The central bank also reviewed the targeted reserve requirement ratio (RRR) cuts in April and June. The purposes include to guide the commercial banks' credit allocation toward the agriculture sector and SMEs and to set the right incentives and to proactively support adjusting the economy's structure using monetary policy tools.

On the other hand, the central bank reiterated that monetary policy is to address the aggregate demand and it is not appropriate to rely on large expansion of the money and credit to address structural issues, especially given an already large and fast growing stock of money and credit. It also pointed out that the targeted RRR cuts can't be used as a long-term tool.

On risks and challenges, the central bank emphasized fast rising debt levels and the ensuing financial risks, and said structural adjustment and reform are challenging tasks.

Under financial institution reform, the central bank emphasized to deepen the China Development Bank reform, and to support the "shantytown" redevelopment program and urban infrastructure construction.

The more neutral second-quarter monetary policy report does not change our view on the monetary policy outlook. We've been highlighting since May that the central bank is resisting more broad-based easing and has gained increasing independence.

The rebound in June activities, upside surprises in the July Purchasing Managers' Indexes, and strong money and credit number reduced the need for further significant easing.
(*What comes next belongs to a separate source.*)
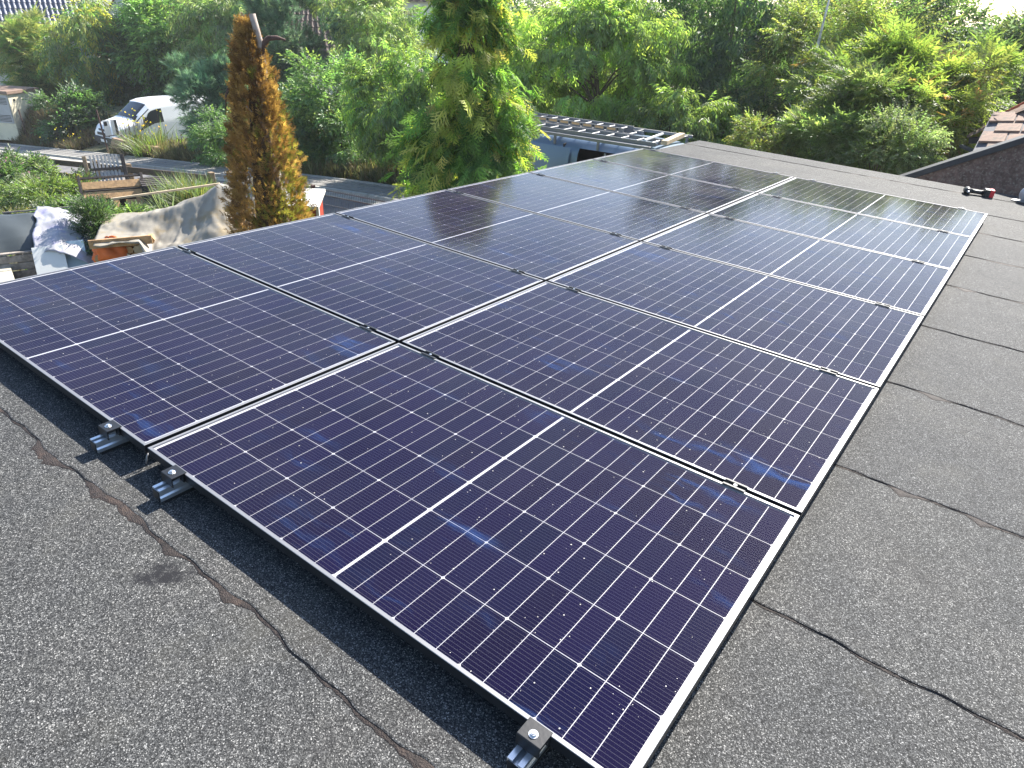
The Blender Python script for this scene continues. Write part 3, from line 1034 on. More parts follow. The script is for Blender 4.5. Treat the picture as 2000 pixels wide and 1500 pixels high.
house('slate_roof_house', 'white rendered house with slate blue tiled roof, top left picture corner', (-56.3, 21.0, -7.0), R(-112), 9.0, 8.0, 5.55, 5.0, M['roofdark'], M['cream'], 34, 16, windows=((3.2, 3.6, 1.2, 1.3), (.2, 3.6, 1.2, 1.3)))
house('red_roof_house', 'white gabled house with red tiled roof showing above the trees', (-48.6, 27.2, -6.8), R(-118), 6.2, 8.0, 6.4, 3.8, M['roofred'], M['white'], 20, 12, gable_front=True)
house('brown_roof_house', 'house with brown hipped tile roof half hidden behind the tall pine', (-37.5, 31.5, -6.2), R(-130), 9.5, 8.0, 4.4, 4.2, M['roofbrown'], M['cream'], 22, 14, hip=True)
house('pale_house', 'pale house with white framed windows behind the light birch', (-35.0, 37.5, -6.2), R(-135), 9.0, 7.0, 7.6, 4.0, M['roofbrown'], M['cream'], 22, 12, windows=((-2.6, 5.6, 1.4, 1.5), (.2, 5.6, 1.4, 1.5), (2.8, 5.6, 1.4, 1.5)))

# transformer kiosk
kz = float(gz(-42) + bank(np.array(-42.), np.array(15.5)))
kk = thing('transformer_kiosk', 'small cream transformer kiosk with grey louvred doors at the left edge', 'kiosk', (-42.7, 14.85, -5.2), R(25))
mb = MB(); mb.box((0, 0, .35), (1.95, 1.9, 2.3)); mb.build('wall', M['creamy'], kk, bevel=.02)
mb = MB(); mb.box((0, 0, 1.57), (2.15, 2.1, .16)); mb.build('roof_slab', M['eaves'], kk, bevel=.015)
for i, xx in enumerate((-.48, .48)):
    mb = MB(); mb.box((xx, -.965, .76), (.9, .03, 1.36)); d_ = mb.build('door', M['louvre'], kk, bevel=.006)
    for zz in (.32, 1.16):
        for q in range(5):
            mb = MB(); mb.box((xx, -.984, zz - .14 + q * .07), (.74, .012, .028)); mb.build('louvre_slot', M['plastic'], d_)
    mb = MB(); mb.box((xx * .3, -.992, .76), (.035, .03, .14)); mb.build('handle', M['plastic'], d_)
mb = MB(); mb.box((.985, -.62, 1.2), (.02, .10, .10)); mb.build('warning_plate', M['plastic'], kk)

# ------------------------------------------------------------------ low sandstone planter wall, sign and posts by the drive
pw = thing('planter_wall', 'low sandstone block wall holding the flower bed beside the white van', 'wall', (-28.75, 13.2, float(gz(-28.7)) + .06))
def gslope(x0, x): return float(gz(x) - gz(x0))


mb = MB(); mb.box((1.75, .12, .30 + .12), (3.4, .16, .5)); mb.build('core', M['stone'], pw)
stn = None
for j in range(3):
    x = 0.0
    while x < 3.45:
        L_ = random.uniform(.28, .5)
        mb = MB(); mb.box((0, 0, 0), (L_ - .02, .24 + random.uniform(-.02, .02), .175), taper=.94)
        o = mb.build('stone', M['stone'], pw, bevel=.015)
        o.location = (x + L_ / 2, .1 + random.uniform(-.015, .015), .10 + j * .185 + gslope(-28.75, -28.75 + x) * .6)
        x += L_
t = thing('direction_sign', 'white sign with black stripe plates on a leaning dark pole before the van', 'sign', (-29.3, 13.25, float(gz(-29.3)) + .05), 0)
mb = MB(); mb.tube([(0, 0, 0), (-.05, -.02, 1.2), (-.10, -.03, 1.75)], .035, 8); mb.build('pole', M['rust'], t)
for i, (yy, nm, mt) in enumerate(((.12, 'white_plate', 'white'), (.42, 'white_plate', 'white'))):
    mb = MB(); mb.box((.0, yy + .06, 1.02), (.03, .24, .62)); p_ = mb.build(nm, M[mt], t)
    mb = MB(); mb.box((.02, yy + .13 if i else yy + .02, 1.02 if i else 1.2), (.015, .10 if i else .12, .58 if i else .16)); mb.build('black_stripe', M['plastic'], p_)
mb = MB(); mb.bar((0, 0, .72), (0, .5, .72), .03, .03); mb.build('bracket', M['rust'], t)
t = thing('marker_pole', 'thin leaning dark pole in front of the transformer kiosk', 'pole', (-40.2, 14.35, float(gz(-40.2)) + .3), 0)
mb = MB(); mb.tube([(0, 0, 0), (-.05, -.05, 1.45)], .03, 8); mb.build('shaft', M['rust'], t)

# ------------------------------------------------------------------ ranch fence along the garden
fy = lambda x: 8.35 + .02 * (-x - 14)
fposts = [-27.2, -23.2, -19.55, -17.6, -13.5]
fen = thing('ranch_fence', 'low brown two-rail timber fence between the garden and the street', 'fence', (-13.5, 8.35, -3.3))
FO = Vector((-13.5, 8.35, -3.3))
for x in fposts:
    mb = MB(); mb.box(Vector((x, fy(x), float(gz(x)) + .32)) - FO, (.13, .13, 1.0)); mb.build('post', M['fencepost'], fen, bevel=.015)
for k in range(len(fposts) - 1):
    xa, xb = fposts[k], fposts[k + 1]
    for hh in (.30, .68):
        a = Vector((xa, fy(xa) - .08, float(gz(xa)) + hh)) - FO
        b = Vector((xb, fy(xb) - .08, float(gz(xb)) + hh)) - FO
        mb = MB(); mb.bar(a, b, .035, .16); mb.build('rail', M['fence'], fen, bevel=.005)

# wire mesh gate panels at the right
gt = thing('mesh_fence', 'dark wire mesh fence panel with a rusty post by the thuja', 'fence', (-9.35, 8.0, -2.95))
mb = MB(); mb.box((0, 0, .38), (.07, .07, 1.15)); mb.build('post', M['rust'], gt, bevel=.006)
for k in range(3):
    x0 = .06 + k * 2.5
    mb = MB()
    for q in range(50):
        xx = x0 + q * .05
        mb.box((xx, 0, .40 + gslope(-9.35, -9.35 + xx)), (.006, .006, 1.03))
    mb.build('vertical_wire', M['mesh'], gt)['kind'] = 'stuff'
    for zz in (.0, .22, .42, .62, .80, .90):
        mb = MB(); mb.bar((x0, -.006, zz + gslope(-9.35, -9.35 + x0)), (x0 + 2.46, -.006, zz + gslope(-9.35, -9.35 + x0 + 2.46)), .012, .010 if zz < .8 else .02); mb.build('horizontal_wire', M['mesh'], gt)
    if k:
        mb = MB(); mb.box((x0 - .03, 0, .38), (.06, .06, 1.15)); mb.build('post', M['mesh'], gt)

# red box with grey lid right of the thuja
t = thing('red_box', 'red boarded box with grey sloping lid right of the brown thuja', 'box', (-8.35, 6.95, float(gz(-8.3))), R(38))
mb = MB(); mb.box((0, 0, .45), (.62, .5, .9)); mb.build('box_body', M['red'], t, bevel=.01)
mb = MB(); mb.box((0, -.02, .97), (.74, .66, .06), Matrix.Rotation(R(14), 3, 'X')); mb.build('lid', M['board'], t, bevel=.008)
mb = MB(); mb.bar((.33, -.25, .0), (.33, -.25, .9), .05, .05, up=(0, 1, 0)); mb.build('corner_batten', M['white'], t)

# ------------------------------------------------------------------ garden furniture and clutter
def slatted_back(loc, rz):
    t = thing('slatted_garden_chair', 'slatted timber chair back with dark posts behind the pallet bench', 'garden chair', loc, rz)
    tilt = Matrix.Rotation(R(-28), 3, 'X')
    for i in range(8):
        mb = MB(); mb.box(tilt @ Vector((-.29 + i * .083, 0, .62)), (.05, .022, 1.05), tilt); mb.build('slat', M['slat'], t, bevel=.003)
    for zz in (.32, .78):
        mb = MB(); mb.box(tilt @ Vector((0, -.03, zz)), (.72, .03, .06), tilt); mb.build('cross_bar', M['darkwood'], t)
    for xx in (-.42, .42):
        mb = MB(); mb.box(tilt @ Vector((xx, 0, .55)), (.09, .09, 1.15), tilt); mb.build('post', M['fencepost' if xx < 0 else 'darkwood'], t, bevel=.008)
    mb = MB(); mb.box((0, .42, .35), (.8, .5, .05)); mb.build('seat', M['greywood'], t, bevel=.005)
    return t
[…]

That said, we expect more easing measures to come because President Xi Jinping reiterated the importance of the economy growing at a certain pace and Premier Li Keqiang remains concerned about downside risks to growth and keen to maintain an 7.5 percent growth.

In July, more banks were offering mortgages at a discount (a 5 percent discount to the benchmark versus a premium of 5-10 percent previously). The central bank also has offered relending facilities and pledged supplementary loans (PSLs) at low rates (4-5 percent compared with the 6 percent benchmark lending rate) to select local and policy banks.

We continue to expect the central bank to maintain an easing to neutral bias in the interbank market. Lowering financing costs remains a top policy priority in the second half. We think its focus is to guide down medium-term interest rates through various new policy tools (relending and PSL) or targeted interest rate cuts.

Reflecting the above, we maintain our forecast of two interest rate cuts in the second half. More fundamentally, we think broad-based rate cuts are probably a better policy for China's deleveraging given the necessary structural reforms will take time and involve bankruptcy and financial risks.

Given capital outflows, the probability of a system-wide RRR cut is rising.